Postgresql – is it possible to run postgres with no WAL files being produced

postgresqlpostgresql-9.2

I am looking at a way of running a 9.2 postgres database on redhat 6 without any WAL files being produced.

We have a end of day batch process which generates a large number of WAL files (and has filled the disk a couple of times). We also take a pg_dump backup both before the start of the end of day process and also at the end. We are happy that should there be a problem during the batch process to restore the pre pg_dump backup.

When i set the wal_level to minimal we are still getting a large number of WAL files due to the type of database updates which occur. So is it possible to have no WAL files as all (basically a wal_level=none)?

thanks
dave

Best Answer

Short version: no. PostgreSQL doesn't support generating no WAL whatsoever, because changes to system catalog tables in the pg_catalog schema are always logged. There's also transaction ID logging (pg_clog), the multixact tracking data (pg_multixact), etc, in addition to the xlog, but they tend to be very small.

As Daniel says, you can run with minimal WAL generation by:

  • Using wal_level = minimal
  • Creating all tables as UNLOGGED or TEMPORARY tables

In this case, you will also want to set fsync = off, full_page_writes = off and synchronous_commit = off, since you have no requirement for durability and crash recovery.

Of course, if anything goes wrong (like power loss, unplanned restart, DB server crash, pg_ctl -m immediate stop, etc) your data will be totally unrecoverable, but that seems to be what you want.

The rate of WAL creation and rotation with this configuration will be negligible for most applications.

If you don't mind having to re-initdb after any restart (even a clean one) you could put pg_xlog on a tempfs, but I doubt it's worth the hassle when Pg will generate only a tiny bit of WAL.

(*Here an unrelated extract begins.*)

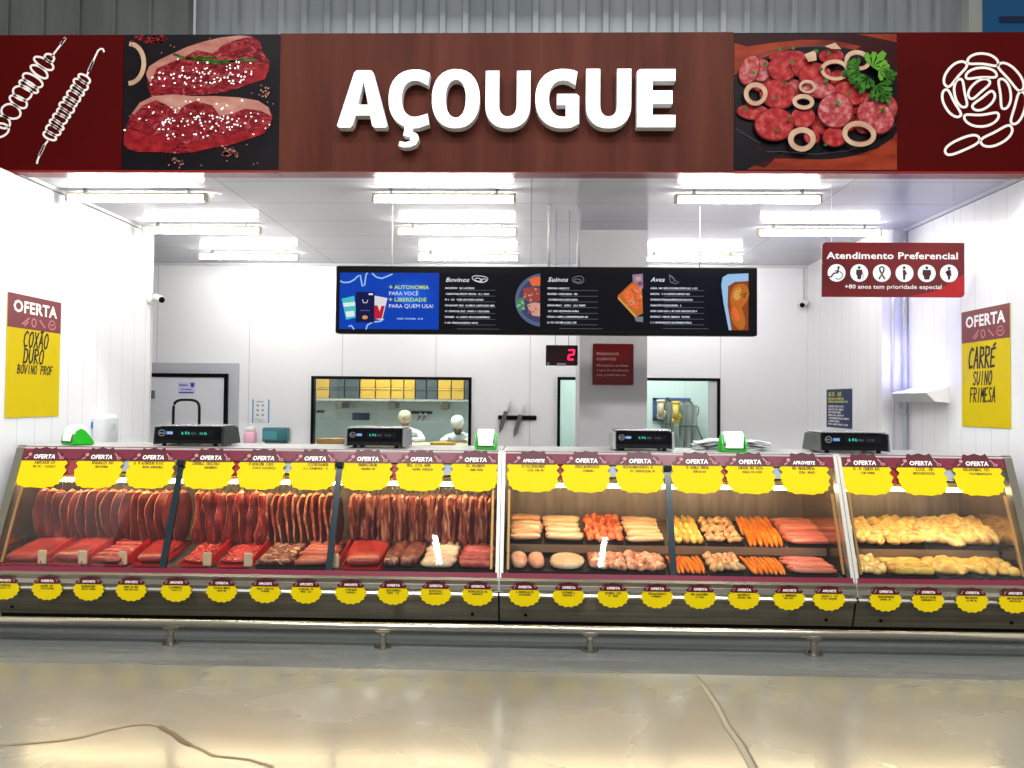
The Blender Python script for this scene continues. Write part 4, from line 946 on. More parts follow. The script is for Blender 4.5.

You should also check and make sure you don't have WAL archiving (archive_mode = on) enabled, that wal_keep_segments isn't set. Both of those are only useful if you're doing WAL-based backup or replication. If you don't, then WAL should not accumulate, it should be rapidly recycled. Maybe your checkpoints are set to be much too infrequent, so much so that you run out of disk? Check to see if the checkpoint_segments parameter is really really high.

I think you're trying to solve the wrong problem here. The issue isn't stopping PostgreSQL from producing WAL, it's figuring out why it piled up in your batch jobs.